EBIT generated in 2012 amounted to €626 million and includes allocations to the provisions for environmental expenses (€71 million) paid as indemnification, net of tax effect, by eni to Snam pursuant to agreements entered into between the parties upon completion of the acquisition of Italgas. These expenses are therefore not recognised for the purposes of the consolidated financial statements.
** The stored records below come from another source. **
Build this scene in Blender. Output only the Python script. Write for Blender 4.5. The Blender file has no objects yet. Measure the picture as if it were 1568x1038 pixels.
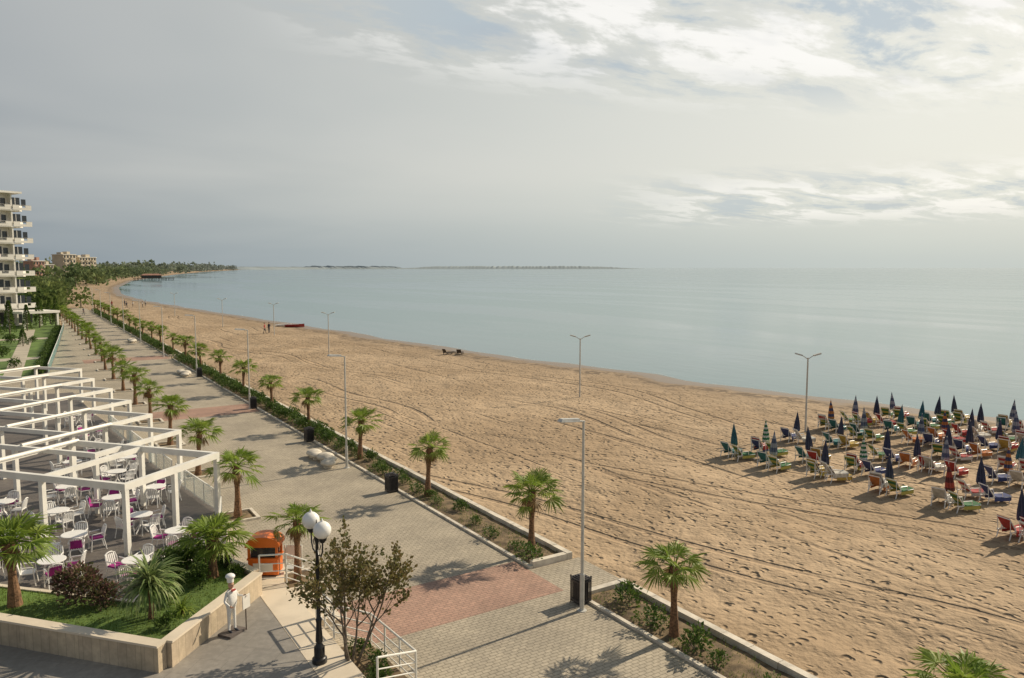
import bpy, math, random
from mathutils import Vector, Matrix, noise
random.seed(7)
R=random.random
def U(a,b): return a+(b-a)*R()
scene=bpy.context.scene
scene.view_settings.view_transform='Standard'
scene.view_settings.look='None'
scene.view_settings.exposure=0

# ---------------------------------------------------------------- materials
def nmat(name):
    m=bpy.data.materials.new(name); m.use_nodes=True
    nt=m.node_tree; b=nt.nodes['Principled BSDF']
    return m,nt,b
def N(nt,t,**k):
    n=nt.nodes.new(t)
    for a,v in k.items():
        if a=='inp':
            for i,x in v.items(): n.inputs[i].default_value=x
        else: setattr(n,a,v)
    return n
def c4(c): return (c[0],c[1],c[2],1)
def mixc(nt,fac,a,b,blend='MIX'):
    n=N(nt,'ShaderNodeMix',data_type='RGBA',blend_type=blend)
    for i,x in ((0,fac),(6,a),(7,b)):
        if hasattr(x,'is_output'): nt.links.new(x,n.inputs[i])
        else: n.inputs[i].default_value=x if i==0 else c4(x)
    return n.outputs[2]
def math_(nt,op,a,b=0.0,c=0.0,clamp=False):
    n=N(nt,'ShaderNodeMath',operation=op,use_clamp=clamp)
    for i,x in enumerate((a,b,c)):
        if hasattr(x,'is_output'): nt.links.new(x,n.inputs[i])
        else: n.inputs[i].default_value=x
    return n.outputs[0]
def maprange(nt,v,a,b,c=0.0,d=1.0,smooth=True):
    n=N(nt,'ShaderNodeMapRange',interpolation_type='SMOOTHSTEP' if smooth else 'LINEAR')
    nt.links.new(v,n.inputs[0])
    for i,x in enumerate((a,b,c,d)): n.inputs[i+1].default_value=x
    return n.outputs[0]
def noise_(nt,vec,scale,detail=4,rough=.55,dist=0):
    n=N(nt,'ShaderNodeTexNoise',inp={'Scale':scale,'Detail':detail,'Roughness':rough,'Distortion':dist})
    if vec is not None: nt.links.new(vec,n.inputs['Vector'])
    return n.outputs['Fac']
def pos(nt): return N(nt,'ShaderNodeNewGeometry').outputs['Position']
def mapping(nt,v,scale=(1,1,1),rot=(0,0,0),loc=(0,0,0)):
    n=N(nt,'ShaderNodeMapping'); nt.links.new(v,n.inputs[0])
    n.inputs['Scale'].default_value=scale;n.inputs['Rotation'].default_value=rot;n.inputs['Location'].default_value=loc
    return n.outputs[0]
def bump(nt,b,h,strength,dist):
    n=N(nt,'ShaderNodeBump',inp={'Strength':strength,'Distance':dist}); nt.links.new(h,n.inputs['Height'])
    nt.links.new(n.outputs[0],b.inputs['Normal'])
def mat(name,col,rough=.6,var=.25,scale=3,bmp=0,bscale=20,metal=0,trans=0,spec=.5):
    m,nt,b=nmat(name)
    P=N(nt,'ShaderNodeTexCoord').outputs['Object']
    f=noise_(nt,P,scale,3)
    f=maprange(nt,f,.3,.7)
    o=mixc(nt,f,[x*(1-var) for x in col],[min(1,x*(1+var*.6)) for x in col])
    nt.links.new(o,b.inputs['Base Color'])
    b.inputs['Roughness'].default_value=rough; b.inputs['Metallic'].default_value=metal
    b.inputs['Specular IOR Level'].default_value=spec
    if bmp: bump(nt,b,noise_(nt,P,bscale,3),bmp,.02)
    return m
def leafmat(name,a,bcol,c,scale=1.5,rough=.5,tr_=.3):
    m,nt,b=nmat(name)
    P=N(nt,'ShaderNodeTexCoord').outputs['Object']
    inf=N(nt,'ShaderNodeObjectInfo').outputs['Random']
    g=N(nt,'ShaderNodeNewGeometry').outputs['Random Per Island']
    f=maprange(nt,noise_(nt,P,scale,2),.35,.65)
    o=mixc(nt,f,a,bcol); o=mixc(nt,math_(nt,'MULTIPLY',g,.6),o,c)
    o=mixc(nt,math_(nt,'MULTIPLY',inf,.25),o,[x*.55 for x in a])
    nt.links.new(o,b.inputs['Base Color']); b.inputs['Roughness'].default_value=rough
    b.inputs['Specular IOR Level'].default_value=.3
    tr=N(nt,'ShaderNodeBsdfTranslucent'); nt.links.new(o,tr.inputs[0])
    ms=N(nt,'ShaderNodeMixShader'); ms.inputs[0].default_value=tr_
    nt.links.new(b.outputs[0],ms.inputs[1]); nt.links.new(tr.outputs[0],ms.inputs[2])
    nt.links.new(ms.outputs[0],nt.nodes['Material Output'].inputs[0])
    return m

M={}
M['white']=mat('white_paint',(.79,.77,.70),.45,.08,1.5)
M['plastic']=mat('white_plastic',(.8,.79,.76),.35,.04,2)
M['magenta']=mat('magenta_fabric',(.33,.02,.2),.8,.2,6)
M['black']=mat('black_iron',(.015,.015,.017),.4,.3,8)
M['bin']=mat('dark_bin_metal',(.05,.045,.045),.5,.3,8)
M['galv']=mat('galvanised_steel',(.55,.54,.50),.45,.12,4,metal=.2)
M['globe']=mat('opal_glass',(.85,.84,.8),.15,.03,2)
M['trunk']=mat('palm_trunk_fibre',(.21,.115,.06),.9,.5,14,.9,35)
M['bark']=mat('tree_bark',(.15,.12,.09),.9,.4,10,.5,40)
M['frond']=leafmat('palm_frond',(.20,.30,.035),(.34,.41,.075),(.10,.18,.03),1.5,.5,.4)
M['dead']=leafmat('dry_frond',(.28,.18,.08),(.33,.23,.11),(.16,.10,.05))
M['leaf']=leafmat('olive_leaf',(.10,.12,.035),(.19,.18,.055),(.22,.13,.06),3)
M['shrub']=leafmat('shrub_leaf',(.07,.13,.025),(.18,.25,.045),(.04,.08,.02),3)
M['purple']=leafmat('bougainvillea_leaf',(.07,.10,.03),(.12,.14,.04),(.26,.06,.12),3)
M['yucca']=leafmat('yucca_leaf',(.18,.27,.07),(.42,.46,.2),(.08,.15,.04),3)
M['grassb']=leafmat('grass_blade',(.10,.18,.025),(.18,.26,.05),(.24,.24,.07),2)
M['orange']=mat('orange_paint',(.75,.17,.02),.4,.06,3)
M['redp']=mat('red_paint',(.4,.05,.04),.45,.15,3)
M['dark']=mat('dark_wood',(.08,.06,.045),.7,.3,5)
M['skin']=mat('skin',(.5,.3,.2),.6,.1,8)
M['jacket']=mat('chef_jacket',(.75,.74,.7),.6,.06,6)
M['cloth_d']=mat('dark_cloth',(.04,.045,.06),.8,.2,8)
M['cloth_r']=mat('red_cloth',(.4,.06,.05),.8,.2,8)
M['hair']=mat('hair',(.03,.02,.015),.7,.2,30)
M['kerb']=mat('kerb_stone',(.64,.58,.48),.75,.22,2.5,.3,30)
M['soil']=mat('planter_soil',(.19,.135,.075),.95,.5,3,.8,18)
M['cream']=mat('cream_marble',(.68,.59,.46),.5,.10,1.2)
M['statuebase']=mat('statue_base',(.12,.1,.09),.7,.2,5)

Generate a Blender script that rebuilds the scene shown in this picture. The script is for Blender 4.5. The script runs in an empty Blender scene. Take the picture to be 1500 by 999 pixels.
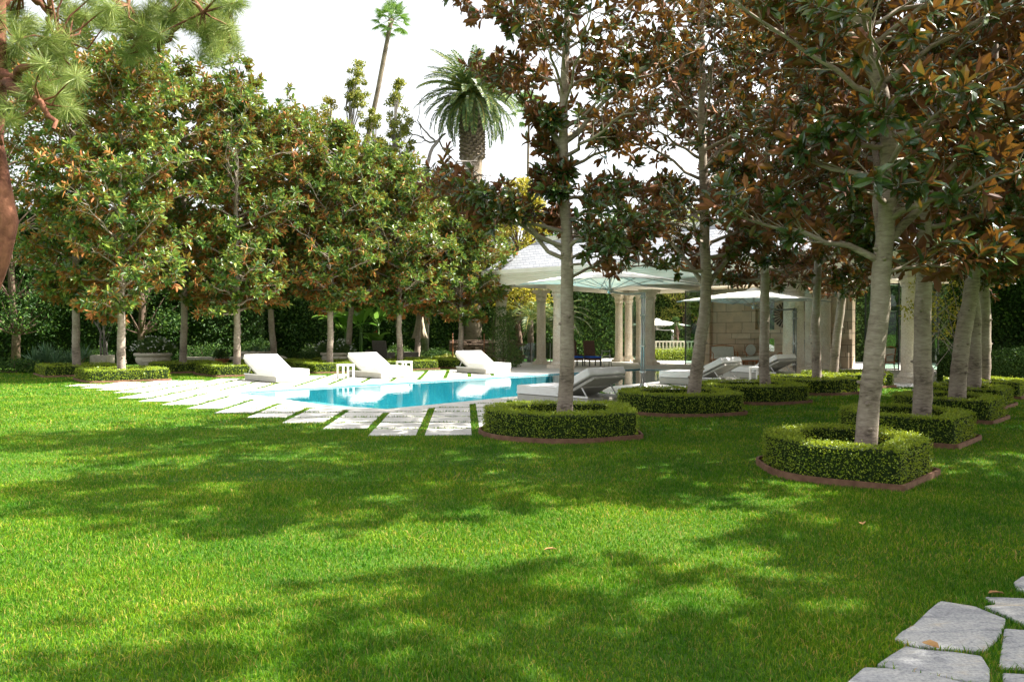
import bpy, math, random
import numpy as np
from mathutils import Vector, Matrix
from mathutils.geometry import tessellate_polygon
PI = math.pi
scene = bpy.context.scene
COL = scene.collection
F_PX, HOR, EYE = 1170.0, 487.0, 1.6
def at(px, py, z=0.0):
    d = F_PX*(EYE-z)/(py-HOR)
    return ((px-750.0)/F_PX*d, d, z)
# ------------------------------------------------------------------ mesh builder
class MB:
    def __init__(s): s.v=[]; s.f=[]; s.n=0
    def add(s, V, F, mat=0, smooth=False):
        V=np.asarray(V,dtype=np.float64).reshape(-1,3)
        if isinstance(F,np.ndarray): groups=[F]
        else:
            d={}
            for f in F: d.setdefault(len(f),[]).append(f)
            groups=[np.array(x) for x in d.values()]
        for g in groups: s.f.append((g.astype(np.int64)+s.n, mat, smooth))
        s.v.append(V); s.n+=len(V)
        return s
    def box(s, c, size, rz=0, mat=0, ry=0, rx=0):
        x,y,z=[a/2 for a in size]
        P=np.array([(-x,-y,-z),(x,-y,-z),(x,y,-z),(-x,y,-z),(-x,-y,z),(x,-y,z),(x,y,z),(-x,y,z)])
        if ry or rx or rz:
            M=np.array(Matrix.Rotation(rz,3,'Z')@Matrix.Rotation(ry,3,'Y')@Matrix.Rotation(rx,3,'X'))
            P=P@M.T
        return s.add(P+np.array(c),[(0,3,2,1),(4,5,6,7),(0,1,5,4),(1,2,6,5),(2,3,7,6),(3,0,4,7)],mat)
    def tube(s, pts, rad, seg=8, mat=0, smooth=True, cap=True, wob=None):
        pts=np.asarray(pts,dtype=float); n=len(pts)
        rad=np.broadcast_to(np.asarray(rad,dtype=float),(n,))
        T=np.gradient(pts,axis=0); T/=np.linalg.norm(T,axis=1)[:,None]+1e-9
        up=np.array([0,0,1.0]) if abs(T[0][2])<.9 else np.array([1.0,0,0])
        U=np.cross(T,up); U/=np.linalg.norm(U,axis=1)[:,None]+1e-9
        for i in range(1,n):
            u=U[i-1]-T[i]*np.dot(U[i-1],T[i]); U[i]=u/(np.linalg.norm(u)+1e-9)
        W=np.cross(T,U)
        a=np.arange(seg)/seg*2*PI
        R=rad[:,None]*(1 if wob is None else wob)*np.ones((n,seg))
        V=pts[:,None,:]+R[:,:,None]*(np.cos(a)[None,:,None]*U[:,None,:]+np.sin(a)[None,:,None]*W[:,None,:])
        i=np.arange(n-1)[:,None]*seg; j=np.arange(seg)[None,:]; j2=(j+1)%seg
        F=np.stack([i+j,i+j2,i+seg+j2,i+seg+j],-1).reshape(-1,4)
        s.add(V.reshape(-1,3),F,mat,smooth)
        if cap:
            s.f.append((np.array([list(range(seg))[::-1]])+s.n-n*seg,mat,False))
            s.f.append((np.array([list(range(seg))])+s.n-seg,mat,False))
        return s
    def lathe(s, prof, c=(0,0,0), seg=24, mat=0, smooth=True, lobes=0, amp=0):
        a=np.arange(seg)/seg*2*PI; n=len(prof)
        V=[]
        for r,z in prof:
            rr=r*(1+amp*np.cos(a*lobes)) if lobes else r*np.ones(seg)
            V.append(np.stack([c[0]+rr*np.cos(a),c[1]+rr*np.sin(a),np.full(seg,c[2]+z)],-1))
        V=np.concatenate(V)
        i=np.arange(n-1)[:,None]*seg; j=np.arange(seg)[None,:]; j2=(j+1)%seg
        s.add(V,np.stack([i+j,i+j2,i+seg+j2,i+seg+j],-1).reshape(-1,4),mat,smooth)
        b=s.n-n*seg
        s.f.append((np.array([list(range(seg))[::-1]])+b,mat,False)); s.f.append((np.array([list(range(seg))])+b+(n-1)*seg,mat,False))
        return s
    def prism(s, out, z0, z1, mat=0):
        n=len(out)
        V=[(x,y,z0) for x,y in out]+[(x,y,z1) for x,y in out]
        F=[tuple(range(n))[::-1],tuple(range(n,2*n))]+[(i,(i+1)%n,n+(i+1)%n,n+i) for i in range(n)]
        return s.add(V,F,mat)
    def ring(s, o, i, z0, z1, mat=0):
        n=len(o)
        V=[(x,y,z0) for x,y in o]+[(x,y,z1) for x,y in o]+[(x,y,z1) for x,y in i]+[(x,y,z0) for x,y in i]
        F=[]
        for k in range(n):
            k2=(k+1)%n
            F+=[(k,k2,n+k2,n+k),(n+k,n+k2,2*n+k2,2*n+k),(2*n+k,2*n+k2,3*n+k2,3*n+k)]
        return s.add(V,F,mat)
    def build(s, name, mats, parent=None, label=None):
        me=bpy.data.meshes.new(name)
        V=np.concatenate(s.v)
        me.vertices.add(len(V)); me.vertices.foreach_set('co',V.astype(np.float32).ravel())
        loops=np.concatenate([f.ravel() for f,_,_ in s.f])
        sizes=np.concatenate([np.full(len(f),f.shape[1]) for f,_,_ in s.f])
        mi=np.concatenate([np.full(len(f),m) for f,m,_ in s.f]); sm=np.concatenate([np.full(len(f),q) for f,_,q in s.f])
        me.loops.add(len(loops)); me.loops.foreach_set('vertex_index',loops.astype(np.int32))
        me.polygons.add(len(sizes)); st=np.concatenate([[0],np.cumsum(sizes)[:-1]])
        me.polygons.foreach_set('loop_start',st.astype(np.int32))
        me.polygons.foreach_set('material_index',mi.astype(np.int32))
        me.polygons.foreach_set('use_smooth',sm.astype(bool))
        if not isinstance(mats,(list,tuple)): mats=[mats]
        for m in mats: me.materials.append(m)
        me.update(calc_edges=True)
        o=bpy.data.objects.new(name,me); COL.objects.link(o)
        if parent is not None: o.parent=parent
        if label: o['label']=label
        return o
def bev(o,w=.01,seg=2):
    m=o.modifiers.new('bevel','BEVEL'); m.width=w; m.segments=seg; m.limit_method='ANGLE'; return o
def tag(o,label,cat,group=None):
    o['label']=label; o['category']=cat
    if group: o['group']=group
    return o
def thing(name,label,cat,loc=(0,0,0),rz=0,group=None):
    o=bpy.data.objects.new(name,None); COL.objects.link(o)
    o.location=loc; o.rotation_euler=(0,0,rz); o.empty_display_size=.2
    return tag(o,label,cat,group)
def struct(o,kind='structure'): o['kind']=kind; return o
def children(o): return [c for c in bpy.data.objects if c.parent==o]
def copy_tree(o,parent=None):
    c=o.copy(); COL.objects.link(c)
    if parent is not None: c.parent=parent
    for ch in children(o):
        if ch is not c: copy_tree(ch,c)
    return c
def dup(root,loc,rz,label,group=None):
    r=copy_tree(root); r.location=loc; r.rotation_euler=(0,0,rz); r['label']=label
    if group: r['group']=group
    return r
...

The increase of €67 million, or 12.0%, compared with 2011, was due essentially to: (i) increased revenue from natural gas transmission (+€170 million); (ii) an increase in other revenue and income (+€24 million), due principally to the sale of plants transferred to municipalities granting natural gas distribution mandates; and (iii) greater income from technical distribution services (+€5 million) deriving mainly from the recognition of costs relating to switch readers18.

These factors were partly offset by: (i) the increase in operating costs (-€100 million), attributable mainly to higher net allocations to the provisions for environmental expenses (-€65 million) and to higher capital losses on disposals of plants transferred to municipalities granting natural gas distribution mandates (-€16 million); and (ii) higher amortisation, depreciation and impairment losses (-€29 million), due to the entry into service of new infrastructure (-€16 million), and to asset write-downs (-€4 million) in relation to write-backs carried out in 2011 (-€9 million).

16 For further details, see the “Regulation” paragraph.

17 Additional revenues recognised pursuant to Electricity and Gas Authority Resolution ARG/gas 119/11.

18 The Electricity and Gas Authority Resolution ARG/gas 159/08 provided for the introduction of a specific mechanism for standardising meter reading costs, which produces breakeven costs for businesses, taking account of the fact that readings from switch meters will be compulsory but will be provided free of charge.